By Lucia Mutikani
WASHINGTON (Reuters) — U.S. single-family homebuilding fell in June, but permits for future construction rose to a 12-month high as a severe shortage of previously owned houses for sale supports new construction.
The decline in housing starts reported by the Commerce Department on Wednesday partially retraced an abnormally large 18.7% surge in May, which had pushed groundbreaking on single-family housing projects to an 11-month high.
Builders' efforts to ramp up construction are, however, being frustrated by shortages of materials like electrical transformer equipment as well as higher borrowing costs. Housing completions fell last month and the stock of single-family homes under construction was the lowest in two years.

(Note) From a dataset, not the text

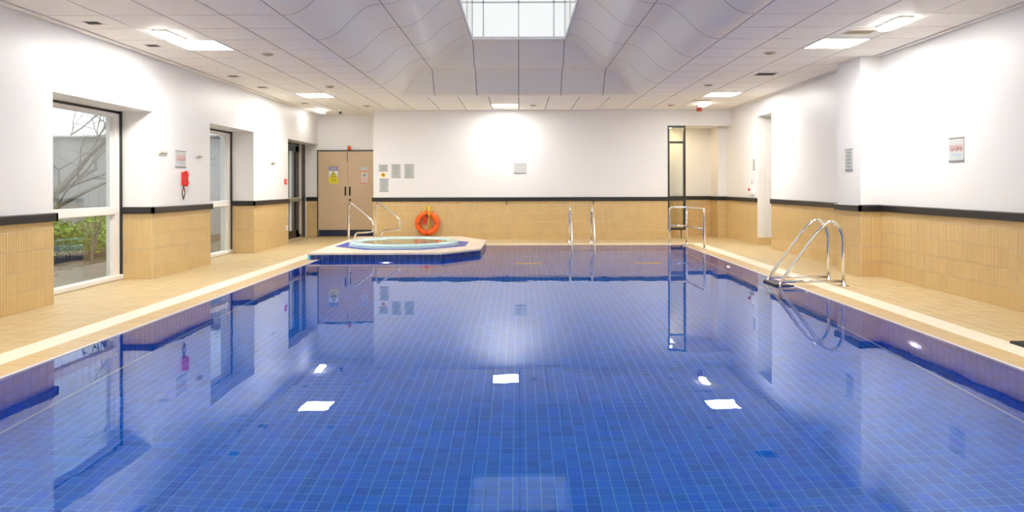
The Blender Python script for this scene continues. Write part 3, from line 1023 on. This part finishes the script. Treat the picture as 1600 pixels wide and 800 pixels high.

«The level of single-family starts remains robust, and we believe ongoing near-term strength is likely given the continued upward trend in permits,» said Mark Palim, deputy chief economist at Fannie Mae in Washington.
«If the economy continues to expand in the coming quarters, we think starts are capable of moving toward an annualized pace of 1 million units as demand remains sufficient given the ongoing lack of existing homes available for sale.»
Single-family housing starts, which account for the bulk of homebuilding, dropped 7.0% to a seasonally adjusted annual rate of 935,000 units last month. Data for May was revised higher to show starts vaulting to a rate of 1.005 million units, the highest level since June 2022, instead of 997,000 units as previously reported. May homebuilding was likely boosted by unseasonably warmer and drier weather.
In June, single-family homebuilding fell in the Northeast, Midwest as well as the densely populated South, but jumped 4.6% in the West.